最近よく耳にする「コンシェルジュ」という言葉。元々はホテルでお客様からの様々な要望に応えるスタッフの職務を指していました。最近ではそこから派生して「お客様のご要望に柔軟にお応えします」というサービスコンセプトの代名詞になっています。
例えば、「○○コンシェルジュ」というサービスメニューを設けたり、接客スタッフの姿勢として掲げたり、相談窓口や総合案内所の別名として「コンシェルジュ」と表記したりするといった具合です。
コンシェルジュが会社の顔としてお客様に気の利いたサービスを提供することで、CSを高めたり、受注を獲得したり、リピーターを増やそうという活動が加速しています。
コンシェルジェは企業にとって貴重な顧客接点となります。しかし一方で、コンシェルジュがお客様に喜んでいただくための努力は、各自のセンスや経験に頼り、現場任せになってしまっている企業が多いようです。
そこで今回は、コンシェルジュサービスで営業強化を実現するためにはどんな努力をすべきなのかを、サービスサイエンスの視点で探ってみたいと思います。
いかにお客様の例外要求に応えられるか
サービスサイエンスでは、目に見えない「サービス」を分類・分解・モデル化することで、その本質や努力のポイントを炙り出します。今回は、サービスを「分類」することで、コンシェルジュサービスの努力すべきポイントを見出してみたいと思います。
まず、サービスを2つの切り口で分類してみましょう。
ここではサービスの分類軸として、「手順型サービス」か「気づき型サービス」か、「ロースキルサービス」か「ハイスキルサービス」か、という2つの軸で分類してみます。

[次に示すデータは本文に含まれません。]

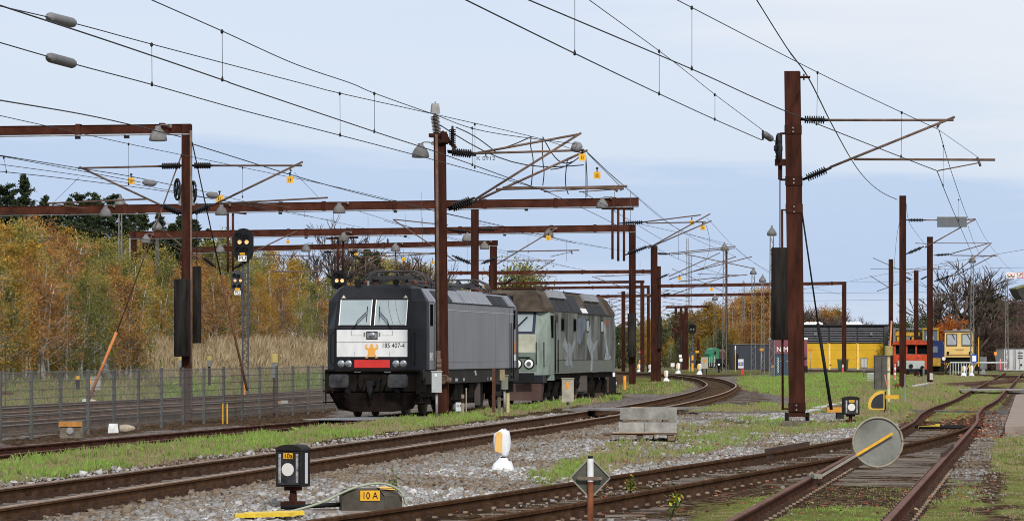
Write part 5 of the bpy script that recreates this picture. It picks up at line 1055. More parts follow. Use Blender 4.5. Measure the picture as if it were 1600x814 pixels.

「手順型×ロースキルサービス」タイプとしては、配送サービスや清掃サービスが該当します。これらのサービスでの努力のポイントは何でしょうか。清掃サービスでは、清掃の抜け漏れがあれば、すぐにクレームが寄せられます。この手のサービスでは、抜け・漏れのないサービスや、スタッフによるバラつきの少ないサービスを提供する必要があるのです。そこで、均質でミスのないサービスを組織的に提供できるようにするための「マニュアル化や手順化、チェックリスト化」が有効となります。
サービスを分類すると、努力すべきポイントが見えてくる。